Well,
give ‘em hell, Chris Walker. They’ve got it coming to them.
On
September 19th he laid out a well-reasoned explanation of why he
will be voting no and encouraging voters to also vote no on the North Lyon
County bond issue that will be decided by the voters on October 7th.
The
question the voters will decide is whether or not North Lyon County will take
on $39 million in debt to build a huge facility, complete with two gymnasiums (one
of which would seat 1,200 people), a greenhouse, two cafeterias, carpentry and
metal labs.
If
you’re thinking that the proposed facility is to be built for a Big 12
powerhouse, you’d be dead wrong. The total population of North Lyon County is
about 4,000. The student population of U.S.D. 251 is under 500.The district’s
per capita income is about $17,000 per year.
When
the good people of the county asked Superintendent Aron Dody why they should
give the district the millions, he said that the current facilities were
getting old, that a central facility would produce economies of scale, that
there would be additional educational opportunities for students, energy cost
savings, and the old reliable “it’s for the kids.”
Mr.
Dody seems to be a very smooth operator. He made the 26 mils per taxpayer the
project would cost appear to be nothing but chump change. This is how he put it: “So on a $100,000
county appraised home that is going to cost $299 a year,” Dody said. “Which
translates down to about .81 a day. That is at most.”
That’s
the kind of trite language we hear when we’re being sold encyclopedias or vacuum
cleaners by door-to-door salesmen.
Of
course, by the time the bond is paid off in twenty-five years the cost per
taxpayer will be about $7,500. That’s some kind of chump change, ‘eh?
It
didn’t appear, from my reading, that the 26 mils included the cost of
purchasing 120 acres of land. But, then, what’s a couple of hundred thousand
bucks among friends? Just a bit more chump change, right?
The
truth is, this project doesn’t look like chump change to me and I doubt that it
looks that way to the people of North Lyon County.
Many
of us have spent enough time in the corporate world to see this sort of thing
happen many, many times. We’ve all seen that project that would bring nothing
to the bottom line being touted by some ambitious executive climbing the
corporate ladder. In the company I worked for we called them “goat rodeos.”
You’d
think that the North Lyon County commissioners would have taken a cue from the
voters of Chase County, which has about the same number of students and per
capita incomes that are $4,000 higher than North Lyon County’s. A few months
ago they voted down a $27 million dollar proposal. An overwhelming 82% of Chase
Countians voted no, in essence telling their leaders they must have been
smoking a bit too much Golden Goat when they approved the measure.
It’s
hard to say what the North Lyon County commissioners were smoking, but it must
have been pretty potent stuff.
The
taxpayers have been down this road too many times. They’re getting tired of
having millions of their hard earned dollars thrown down rat holes. They’re
tired of spending a half a billion to train four or five Syrian
counter-insurgents. They’re tired of government officials cooking the books on
intelligence estimates, cost estimates, and success estimates. They’re tired of political hucksters telling them
that their latest project de jour will cost them less than the cup of coffee a
day, when they know damned good and well that they’re being taken to the
cleaners. They’re tired of TIF’s and big box developers running roughshod over them.

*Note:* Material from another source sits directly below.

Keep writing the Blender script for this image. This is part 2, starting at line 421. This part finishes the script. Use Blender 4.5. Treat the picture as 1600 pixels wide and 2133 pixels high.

They’re tired of having politicians tell them they’re valued constituents when
they’re being treated as nothing more than revenue sources. They’re tired of
the alarming lack of respect their leaders show for them.
I
imagine if Chris Walker and I were to have a chat we could find things about
which we disagree. But, in this case he got it exactly right when he wrote “This
amount of tax increase is insane.” He was right when he said that the school
planning committee should “go to back to the drawing board and deliver
something to voters that is affordable.” He was right when he wrote that a
little tax increase here and another there eventually becomes a mountain. The
increases seem to start as small drops of water, but, in time people discover they’re
actually being drowned. It’s a form of Chinese water torture being inflicted on
them by the people they elected to represent them.